THIS CORNER
OF A FOREIGN FIELD
THAT IS FOR EVER ENGLAND

SECOND LIEUTENANT WILLIAM ROY DAVEY

LONDON REGIMENT, THE RANGERS

1ST JULY 1916 AGE 19

BURIED: GOMMECOURT BRITISH CEMETERY NO 2, FRANCE


In 1914, Rupert Brooke wrote:

If I should die, think only this of me:
That there's some corner of a foreign field
That is forever England.

These are the opening lines of his hugely popular poem, The Soldier. Today readers criticise Brooke for romanticising, even glamourising war and the idea of dying for your country. But it is nevertheless a very beautiful poem, and very consoling should your relation be numbered among the dead.

There shall be
In that rich earth a richer dust concealed;
A dust whom England bore, shaped, made aware,
Gave, once, her flowers to love, her ways to roam,
A body of England's, breathing English air,
Washed by the rivers, blest by the suns of home.

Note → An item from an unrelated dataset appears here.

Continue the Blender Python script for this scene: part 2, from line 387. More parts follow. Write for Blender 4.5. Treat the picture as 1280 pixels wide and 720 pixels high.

In one way William Roy Davey was the classic nineteen-year-old subaltern, fresh from school, killed leading his men 'over the top' into a hail of machine-gun fire and a tangle of uncut German barbed wire on the morning of 1 July 1916. But in another way he does not conform to the stereotype. He was not a young man of privilege, of the establishment, educated at a public school. In 1911 his father was a tailor's cutter, the family lived in Albert Road, Hendon, a road of terraced houses of some substance but no grandeur, and worshipped at the Congregational Church.

Davey was one of five second lieutenants in the battalion killed in the attack at Gommecourt - his body not located until May 1921 - one of 552 second lieutenants killed in France on that day, a small fraction of the 19,240 British soldiers who died on 1 July 1916, the first day of the Battle of the Somme.

And think, this heart, all evil shed away,
A pulse in the eternal mind, no less
Gives somewhere back the thoughts of England given;
Her sights and sounds; dreams happy as her day;
And laughter, learnt of friends; and gentleness,
In hearts at peace, under an English heaven.